As he was unlocking the glass cabinet, I explained to him that I had a 10-inch wrench, but wanted the larger one, but the package it was encased in did not provide the information as to how wide the jaws on this particular wrench would open. Using some calculation that I am unfamiliar with, he took out a tape ruler and did some measuring on the wrench with the jaws closed and told me that it would open about "1 inch." I told him that wouldn't be the case because my 10-inch wrench opens more than 2 inches, so the 12-inch wrench would open more. He disagreed, saying that they had much smaller wrenches that in fact would open wider than their larger wrenches. Now, I don't know what qualified this bird to be working at a hardware store, but I know my way around a Craftsman toolbox. I chose not to argue with this guy, but instead told him that if this was the case, then I wouldn't be buying this $18 wrench.

As I was picking out my gasket material, another fella asked me if I was finding everything I needed.

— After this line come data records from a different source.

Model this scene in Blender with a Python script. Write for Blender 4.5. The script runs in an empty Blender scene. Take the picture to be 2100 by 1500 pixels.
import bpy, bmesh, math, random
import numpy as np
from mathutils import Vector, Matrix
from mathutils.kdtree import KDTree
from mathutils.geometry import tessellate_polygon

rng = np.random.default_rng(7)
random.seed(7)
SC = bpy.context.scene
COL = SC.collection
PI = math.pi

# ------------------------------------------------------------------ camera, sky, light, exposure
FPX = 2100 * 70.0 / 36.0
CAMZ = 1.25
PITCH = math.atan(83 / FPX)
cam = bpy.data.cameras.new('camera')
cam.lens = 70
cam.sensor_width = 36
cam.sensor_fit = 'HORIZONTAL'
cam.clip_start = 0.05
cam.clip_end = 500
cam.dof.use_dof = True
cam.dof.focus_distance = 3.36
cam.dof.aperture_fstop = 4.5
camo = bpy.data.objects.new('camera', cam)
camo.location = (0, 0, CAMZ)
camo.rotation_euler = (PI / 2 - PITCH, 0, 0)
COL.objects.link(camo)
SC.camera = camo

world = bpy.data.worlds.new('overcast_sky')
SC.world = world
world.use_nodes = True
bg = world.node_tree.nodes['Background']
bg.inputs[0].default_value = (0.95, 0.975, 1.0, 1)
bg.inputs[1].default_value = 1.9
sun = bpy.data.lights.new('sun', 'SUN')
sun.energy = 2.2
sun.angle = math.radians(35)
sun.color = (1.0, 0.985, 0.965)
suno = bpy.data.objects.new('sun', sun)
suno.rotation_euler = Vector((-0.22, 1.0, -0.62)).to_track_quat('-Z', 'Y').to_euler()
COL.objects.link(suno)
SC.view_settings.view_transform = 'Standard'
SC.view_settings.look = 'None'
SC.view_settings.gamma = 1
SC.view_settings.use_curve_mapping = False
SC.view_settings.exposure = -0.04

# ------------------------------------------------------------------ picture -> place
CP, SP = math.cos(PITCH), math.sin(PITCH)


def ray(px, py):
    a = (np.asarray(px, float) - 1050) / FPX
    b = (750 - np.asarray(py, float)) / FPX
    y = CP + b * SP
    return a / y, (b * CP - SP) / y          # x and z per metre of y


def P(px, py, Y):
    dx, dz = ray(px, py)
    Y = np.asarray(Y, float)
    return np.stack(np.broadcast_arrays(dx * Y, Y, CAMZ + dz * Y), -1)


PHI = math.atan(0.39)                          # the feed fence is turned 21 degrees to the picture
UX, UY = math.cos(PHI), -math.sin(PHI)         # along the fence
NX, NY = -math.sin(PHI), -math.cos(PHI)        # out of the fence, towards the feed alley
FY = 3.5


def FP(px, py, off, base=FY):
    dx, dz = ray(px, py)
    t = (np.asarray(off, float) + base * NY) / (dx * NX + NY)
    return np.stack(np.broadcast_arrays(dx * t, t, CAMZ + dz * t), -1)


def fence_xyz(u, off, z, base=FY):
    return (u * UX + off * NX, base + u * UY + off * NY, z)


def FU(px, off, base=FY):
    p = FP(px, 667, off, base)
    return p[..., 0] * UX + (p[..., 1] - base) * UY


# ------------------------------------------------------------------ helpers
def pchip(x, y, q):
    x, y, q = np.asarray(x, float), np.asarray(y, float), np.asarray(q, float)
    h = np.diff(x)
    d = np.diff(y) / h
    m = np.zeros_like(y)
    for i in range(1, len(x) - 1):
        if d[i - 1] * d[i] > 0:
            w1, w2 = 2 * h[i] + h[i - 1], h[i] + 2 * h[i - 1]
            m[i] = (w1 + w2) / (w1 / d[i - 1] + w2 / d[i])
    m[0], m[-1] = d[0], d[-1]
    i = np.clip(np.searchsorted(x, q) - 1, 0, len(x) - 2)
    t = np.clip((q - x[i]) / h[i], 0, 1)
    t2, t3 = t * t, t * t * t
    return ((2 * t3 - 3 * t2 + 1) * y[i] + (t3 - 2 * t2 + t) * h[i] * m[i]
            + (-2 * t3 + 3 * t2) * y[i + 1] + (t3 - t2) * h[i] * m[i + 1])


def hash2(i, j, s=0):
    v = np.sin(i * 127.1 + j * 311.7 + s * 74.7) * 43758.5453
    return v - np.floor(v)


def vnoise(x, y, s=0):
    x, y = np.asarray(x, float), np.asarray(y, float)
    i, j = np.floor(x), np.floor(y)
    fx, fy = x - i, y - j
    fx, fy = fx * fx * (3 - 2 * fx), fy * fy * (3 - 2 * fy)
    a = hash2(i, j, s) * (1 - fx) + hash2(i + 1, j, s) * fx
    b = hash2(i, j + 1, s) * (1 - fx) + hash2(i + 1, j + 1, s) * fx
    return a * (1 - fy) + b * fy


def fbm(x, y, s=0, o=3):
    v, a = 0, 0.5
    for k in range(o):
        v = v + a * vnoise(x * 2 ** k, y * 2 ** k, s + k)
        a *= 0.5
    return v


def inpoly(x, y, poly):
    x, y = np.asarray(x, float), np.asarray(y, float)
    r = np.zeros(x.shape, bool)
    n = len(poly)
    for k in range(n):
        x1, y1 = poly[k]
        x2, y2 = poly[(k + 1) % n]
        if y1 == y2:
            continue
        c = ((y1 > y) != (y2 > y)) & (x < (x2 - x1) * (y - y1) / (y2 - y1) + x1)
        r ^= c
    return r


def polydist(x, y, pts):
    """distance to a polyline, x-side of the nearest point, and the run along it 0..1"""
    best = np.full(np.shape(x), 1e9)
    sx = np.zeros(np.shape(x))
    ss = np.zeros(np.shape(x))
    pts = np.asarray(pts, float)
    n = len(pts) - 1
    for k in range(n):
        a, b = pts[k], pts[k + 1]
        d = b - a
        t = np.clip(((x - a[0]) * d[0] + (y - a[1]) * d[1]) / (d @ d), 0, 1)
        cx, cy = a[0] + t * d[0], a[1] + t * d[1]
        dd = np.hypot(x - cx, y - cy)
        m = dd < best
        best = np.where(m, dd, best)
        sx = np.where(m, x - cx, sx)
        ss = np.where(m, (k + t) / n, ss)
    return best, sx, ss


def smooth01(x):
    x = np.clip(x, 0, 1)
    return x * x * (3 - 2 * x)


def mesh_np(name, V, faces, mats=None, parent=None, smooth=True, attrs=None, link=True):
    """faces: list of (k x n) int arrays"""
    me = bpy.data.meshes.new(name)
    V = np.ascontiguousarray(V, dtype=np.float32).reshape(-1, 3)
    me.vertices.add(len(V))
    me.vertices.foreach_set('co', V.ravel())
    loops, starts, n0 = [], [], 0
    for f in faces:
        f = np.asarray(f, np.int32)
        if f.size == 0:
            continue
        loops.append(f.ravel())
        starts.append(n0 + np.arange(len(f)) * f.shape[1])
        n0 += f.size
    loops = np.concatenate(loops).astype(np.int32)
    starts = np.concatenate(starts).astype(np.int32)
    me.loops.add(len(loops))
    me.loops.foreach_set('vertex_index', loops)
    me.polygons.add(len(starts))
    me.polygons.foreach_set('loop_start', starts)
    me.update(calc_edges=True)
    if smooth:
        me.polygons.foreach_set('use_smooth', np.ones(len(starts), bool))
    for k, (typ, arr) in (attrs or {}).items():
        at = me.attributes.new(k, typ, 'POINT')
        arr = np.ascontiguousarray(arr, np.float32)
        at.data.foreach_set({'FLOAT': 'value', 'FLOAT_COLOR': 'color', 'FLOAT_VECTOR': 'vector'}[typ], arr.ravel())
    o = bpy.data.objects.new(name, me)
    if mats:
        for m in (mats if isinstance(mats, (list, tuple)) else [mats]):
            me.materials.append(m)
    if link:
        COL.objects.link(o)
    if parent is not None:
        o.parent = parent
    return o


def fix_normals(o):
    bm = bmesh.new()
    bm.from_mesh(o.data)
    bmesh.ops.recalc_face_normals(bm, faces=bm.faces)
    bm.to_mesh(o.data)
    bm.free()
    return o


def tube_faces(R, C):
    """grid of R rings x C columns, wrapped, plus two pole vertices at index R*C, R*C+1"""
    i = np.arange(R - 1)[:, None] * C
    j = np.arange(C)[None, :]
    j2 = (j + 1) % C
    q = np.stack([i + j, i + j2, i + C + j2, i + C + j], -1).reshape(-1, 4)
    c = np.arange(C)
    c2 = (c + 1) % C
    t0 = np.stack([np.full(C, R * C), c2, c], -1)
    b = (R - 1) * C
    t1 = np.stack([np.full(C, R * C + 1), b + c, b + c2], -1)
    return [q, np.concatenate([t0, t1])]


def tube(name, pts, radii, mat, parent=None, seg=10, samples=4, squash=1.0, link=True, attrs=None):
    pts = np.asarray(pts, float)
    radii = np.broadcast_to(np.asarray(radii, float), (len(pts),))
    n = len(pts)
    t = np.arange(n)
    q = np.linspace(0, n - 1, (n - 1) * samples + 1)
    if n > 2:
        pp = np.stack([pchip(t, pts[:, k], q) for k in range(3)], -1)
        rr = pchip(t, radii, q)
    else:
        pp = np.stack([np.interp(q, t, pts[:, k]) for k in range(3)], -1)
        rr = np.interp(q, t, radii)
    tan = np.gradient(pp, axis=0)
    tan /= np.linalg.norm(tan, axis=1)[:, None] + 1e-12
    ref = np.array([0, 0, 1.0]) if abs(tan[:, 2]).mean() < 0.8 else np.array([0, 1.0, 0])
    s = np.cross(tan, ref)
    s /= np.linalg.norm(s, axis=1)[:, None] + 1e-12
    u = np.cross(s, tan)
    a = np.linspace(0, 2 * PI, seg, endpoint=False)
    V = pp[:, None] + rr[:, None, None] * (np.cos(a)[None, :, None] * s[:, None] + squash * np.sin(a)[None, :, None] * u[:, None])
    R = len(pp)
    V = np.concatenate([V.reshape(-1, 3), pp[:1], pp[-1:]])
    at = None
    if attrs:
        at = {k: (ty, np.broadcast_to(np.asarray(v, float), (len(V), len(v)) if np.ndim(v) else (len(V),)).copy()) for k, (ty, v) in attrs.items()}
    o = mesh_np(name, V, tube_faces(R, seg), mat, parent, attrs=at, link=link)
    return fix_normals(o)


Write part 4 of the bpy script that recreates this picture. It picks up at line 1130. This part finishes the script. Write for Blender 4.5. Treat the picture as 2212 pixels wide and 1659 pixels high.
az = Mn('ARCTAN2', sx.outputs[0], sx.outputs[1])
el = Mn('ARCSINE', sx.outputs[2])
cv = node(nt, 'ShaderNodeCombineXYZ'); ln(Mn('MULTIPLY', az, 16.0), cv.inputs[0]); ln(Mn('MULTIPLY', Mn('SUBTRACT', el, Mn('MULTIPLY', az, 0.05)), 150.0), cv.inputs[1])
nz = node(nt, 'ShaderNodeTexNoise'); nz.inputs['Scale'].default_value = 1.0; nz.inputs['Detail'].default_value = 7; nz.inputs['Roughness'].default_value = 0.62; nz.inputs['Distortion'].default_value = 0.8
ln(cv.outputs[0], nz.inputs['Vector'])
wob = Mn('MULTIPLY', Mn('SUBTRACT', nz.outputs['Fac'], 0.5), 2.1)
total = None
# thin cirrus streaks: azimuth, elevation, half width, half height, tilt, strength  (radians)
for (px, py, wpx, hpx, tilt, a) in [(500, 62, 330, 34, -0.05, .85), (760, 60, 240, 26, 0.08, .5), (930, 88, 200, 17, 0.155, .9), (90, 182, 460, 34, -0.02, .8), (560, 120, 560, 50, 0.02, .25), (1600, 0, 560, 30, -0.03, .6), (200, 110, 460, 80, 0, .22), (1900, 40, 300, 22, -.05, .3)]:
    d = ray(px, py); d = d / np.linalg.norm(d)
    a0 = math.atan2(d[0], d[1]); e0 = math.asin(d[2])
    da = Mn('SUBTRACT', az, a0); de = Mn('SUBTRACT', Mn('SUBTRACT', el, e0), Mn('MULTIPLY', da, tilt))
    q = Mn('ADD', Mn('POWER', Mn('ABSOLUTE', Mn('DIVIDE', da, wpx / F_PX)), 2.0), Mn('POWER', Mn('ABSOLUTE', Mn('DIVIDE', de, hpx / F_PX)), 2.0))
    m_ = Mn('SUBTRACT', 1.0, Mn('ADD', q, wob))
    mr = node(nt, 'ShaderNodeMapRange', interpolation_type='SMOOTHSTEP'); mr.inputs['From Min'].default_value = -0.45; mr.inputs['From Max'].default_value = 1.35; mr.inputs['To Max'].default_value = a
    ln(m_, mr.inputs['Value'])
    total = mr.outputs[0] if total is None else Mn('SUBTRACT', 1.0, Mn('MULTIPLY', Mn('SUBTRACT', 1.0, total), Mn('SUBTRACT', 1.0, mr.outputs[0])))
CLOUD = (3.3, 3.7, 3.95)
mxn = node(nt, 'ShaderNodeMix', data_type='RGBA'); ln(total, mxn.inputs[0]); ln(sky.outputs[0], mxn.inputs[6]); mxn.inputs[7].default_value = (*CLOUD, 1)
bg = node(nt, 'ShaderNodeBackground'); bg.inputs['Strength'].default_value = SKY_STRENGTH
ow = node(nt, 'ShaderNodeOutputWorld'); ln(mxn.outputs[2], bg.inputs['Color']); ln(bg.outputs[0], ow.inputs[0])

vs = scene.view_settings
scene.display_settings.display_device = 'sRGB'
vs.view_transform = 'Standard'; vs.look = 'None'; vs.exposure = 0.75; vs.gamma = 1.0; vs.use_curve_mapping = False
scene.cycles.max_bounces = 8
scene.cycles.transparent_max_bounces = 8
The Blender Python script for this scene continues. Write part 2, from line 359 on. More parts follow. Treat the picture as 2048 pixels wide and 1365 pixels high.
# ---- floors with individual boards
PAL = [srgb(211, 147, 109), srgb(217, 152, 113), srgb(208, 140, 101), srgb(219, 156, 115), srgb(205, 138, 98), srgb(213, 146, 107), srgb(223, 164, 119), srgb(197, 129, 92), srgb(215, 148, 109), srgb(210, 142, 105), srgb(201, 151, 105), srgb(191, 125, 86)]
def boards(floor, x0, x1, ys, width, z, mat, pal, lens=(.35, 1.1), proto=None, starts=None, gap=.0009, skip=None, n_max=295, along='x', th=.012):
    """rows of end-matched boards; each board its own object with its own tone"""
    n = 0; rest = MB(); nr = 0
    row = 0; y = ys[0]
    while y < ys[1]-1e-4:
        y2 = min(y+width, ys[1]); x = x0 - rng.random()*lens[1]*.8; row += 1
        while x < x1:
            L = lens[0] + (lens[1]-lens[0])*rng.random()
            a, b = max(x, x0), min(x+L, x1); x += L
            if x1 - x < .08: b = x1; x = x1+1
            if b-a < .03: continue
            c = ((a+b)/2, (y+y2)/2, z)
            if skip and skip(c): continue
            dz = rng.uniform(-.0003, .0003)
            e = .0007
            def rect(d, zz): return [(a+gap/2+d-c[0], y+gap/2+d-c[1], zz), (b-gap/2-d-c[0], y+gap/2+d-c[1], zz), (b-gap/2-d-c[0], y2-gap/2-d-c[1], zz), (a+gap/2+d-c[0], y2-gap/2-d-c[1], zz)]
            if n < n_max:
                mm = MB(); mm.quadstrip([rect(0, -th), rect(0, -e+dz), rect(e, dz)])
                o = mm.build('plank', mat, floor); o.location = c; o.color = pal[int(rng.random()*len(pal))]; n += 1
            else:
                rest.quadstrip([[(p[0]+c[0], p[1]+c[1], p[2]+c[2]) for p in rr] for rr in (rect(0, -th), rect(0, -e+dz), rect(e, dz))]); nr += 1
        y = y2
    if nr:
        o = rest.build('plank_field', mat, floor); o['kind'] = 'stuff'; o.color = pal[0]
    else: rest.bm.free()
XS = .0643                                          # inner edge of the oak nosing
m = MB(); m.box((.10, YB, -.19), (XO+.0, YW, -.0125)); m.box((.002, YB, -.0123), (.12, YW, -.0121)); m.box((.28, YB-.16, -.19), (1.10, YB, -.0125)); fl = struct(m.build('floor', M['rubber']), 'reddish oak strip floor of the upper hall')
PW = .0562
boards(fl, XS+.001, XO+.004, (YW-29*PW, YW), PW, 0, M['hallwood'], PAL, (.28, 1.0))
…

He turned out to be the owner of the store. I explained that I wanted a crescent wrench that would open wider than the 10-inch wrench I had. "The 12-inch one will do that," he said.

"That's what I think, but the fella that was helping me didn't see it that way, and I didn't want to argue with him," I replied.

The owner unlocked the case and gave me a knowing look along with the 12-inch wrench. I would guess that he's had disagreements with this particular employee in the past himself. I was at the cash register when the German fellow noticed I was buying the wrench, and he commented on it. I jokingly offered to pay him $10 if the wrench didn't open over one inch, if he would pay me the $10 if it did. He declined, saying that if he had told me the wrong thing when I wondered how far the wrench would open, that I would "come back to the store and throw the wrench in his face." They seem to have a rigid return policy at this particular Ace Hardware in Marco Island. He went on to say that he really didn't care how far the jaws on the wrench opened anyway. I wondered then, why he would say anything about the wrench at all if he didn't know, or care. I think this guy needs to find another line of work, say in a brewery somewhere. I'll never look at a BMW the same way again.

We went on to Beall's outlet mall, where Rosie bought two warm up suits of better quality, we hope. We also made another stop at Winn Dixie for a couple of items we missed earlier in the week. Then, it was back to the boat for lunch and to rest up to meet Bert and Renee one more time before they left on Friday morning.

Renee called later and said Bert wasn't feeling too well and they had to scratch dinner plans. We understood because I hadn't been feeling too well all week. They come to Marco Island every year, so we are sure to see them again, but after this revelation, we wished we had sucked it up and met them on either Tuesday or Wednesday. We just can't party like we used to.

We went over to the Tiki Bar at the Esplanade any way. The octagonal bar was full of patrons, but I asked one bartender who he thought might be leaving and he motioned over to a couple of young guys finishing up a couple of cocktails. We moved over behind them and waited like vultures until they left. We later asked a fellow patron to take the above photo. It would appear that we were having a pretty good time, and we were, but the pizza we ate was the worst pizza we ever had. They advertised it as a "14-inch pizza," but it was shaped like a football and the measurement was made along the longest side I guess.

One thing I noticed about this ritzy bar; there was a lot of grown men wearing sweaters draped over their shoulders with the arms of the sweaters tied around their necks. This is not a good look, fellas. I even saw one guy wearing an ascot. An ascot! No wonder this town can serve bad food and employ idiots to work in their stores; the citizens seem to have more money than sense. We need to get to where more down-to-earth people live. When I go to a bar, I want the guy next to me to be wearing a Harley shirt and his girlfriend to be wearing less.

To end this entry on a high note: We just got through with an interview with a writer from HeartLand Boating for an article that should appear in their January issue. We actually enjoyed the process; the writer was very personable. I hope she leaves out the part about the illegal aliens we keep in the engine room, though.